Lalu? Ketika kami ngomongin soal skrip, dia bilang, 'Kok, lo sok tau banget soal skrip. Lo, kan, cuma wartawan. Emangnya lo bisa bikin skrip?' Dari situ, saya kasih Nia, skrip film Janji Joni. Enggak tunggu lama, siang saya kasih skrip, malamnya dia SMS saya. Dia bilang, 'Gila, bangus banget Janji Joni.' Dia minta ketemu. Besoknya kami langsung ketemu. Saat pertemuan itu, Nia menawarkan saya untuk membantunya menulis skrip film Arisan.
Sebenarnya, saya pertama kali masuk dunia film layar lebar ketika ikut dalam pembuatan film Biola Tak Berdawai. Jadi, setelah ketemu Nia, di hari yang sama saya juga ketemu Mbak Sekar Ayu Asmara. Saya diajak ikut membuat cerita sekaligus jadi asisten sutradaranya. Saya langsung terima tawaran itu. Padahal saya, kan, enggak tahu apa-apa. Dari situlah saya banyak belajar. Saya sekarang sudah keluar dari Jakarta Post, tapi saya masih mempunyai kolom untuk film di harian itu. Jadi, sampai sekarang saya masih menulis tentang film.
Kapan Anda mulai menyutradarai sebuah film? Pertama kali, saya menyutradarai film pendek berjudul Joni Be Brave. Yang main diantaranya Alex Abbad dan Sandrina Malakiano. Film itu dijadikan penutup di sebuah event internasional untuk Indonesian recovery di Bali, Desember 2003 lalu. Itu job profesional sebagai sutradara yang pertama bagi saya.
Tidak ada pendidikan formal sebagai sutradara, bagaimana cara Anda menyutradarai sebuah film? Saya sok tahu saja, seakan tahu segalanya. Pokoknya sebisa mungkin orang enggak tahu kalau saya juga bingung. Saya usahakan agar jangan sampai saya hilang muka di depan kru, that's it. Akan tetapi, meski enggak belajar secara resmi untuk menjadi sutradara, saya banyak belajar dari internet. Saya baru belajar dari buku setelah sanggup membeli buku-buku tentang teknik menyutradarai yang sangat mahal itu.

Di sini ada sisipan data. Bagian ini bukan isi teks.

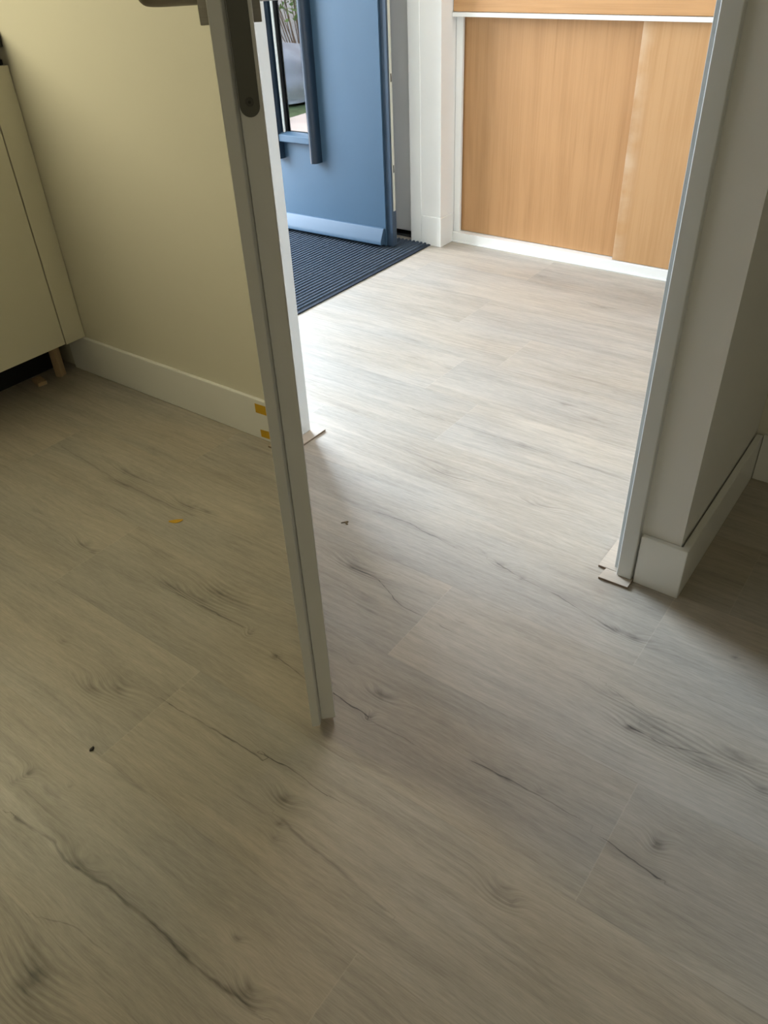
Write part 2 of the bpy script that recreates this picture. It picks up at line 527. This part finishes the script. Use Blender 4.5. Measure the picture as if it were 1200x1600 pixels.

Sebenarnya, sih, yang paling penting dalam sebuah film adalah story telling-nya. Saya enggak terlalu suka dengan shot yang indah, fancy, stylish tapi enggak mendukung cerita. Jadi, saya membuat shot yang cukup agar orang bisa nangkep apa yang saya coba sampaikan. Simple shot, saja. Ternyata berhasil. Yang simpel lebih gampang masuk ke kepala orang. Ketika Joni Be Brave usai ditayangkan di acara itu, saya banyak dapat pujian.
Bagaimana ceritanya Anda bisa jadi sutradara Janji Joni? Setelah selesai Arisan, saya menagih janji pada Nia Dinata untuk membuat Janji Joni. Dia bilang, harus mencari sutradaranya dulu. Dengan tegas saya katakan, kalau mau film ini diproduksi, harus saya yang jadi sutradaranya. Kemudian, Nia ngetes saya untuk membuat iklan layanan masyarakat dan video klip. Ada beberapa iklan layanan masyarakat yang saya buat. Salah satunya adalah 4 versi iklan anti drugs. Semuanya saya yang tulis naskahnya dan satu di antaranya saya sutradarai sendiri. Dari sinilah saya menyutradarai Janji Joni.
Film Janji Joni bercerita tentang apa, sih? Seorang pengantar film yang bernama Joni. Naskah ini saya tulis ketika masih kuliah di ITB, tahun 99. Idenya saya dapat ketika saya sering nonton di sebuah bioskop di Bandung. Enggak perlu saya sebutkan namanya, enggak enak. Soalnya di bioskop itu film sering banget putus. Di tengah-tengah film, ada tulisan "Mohon Maaf Tunggu Film."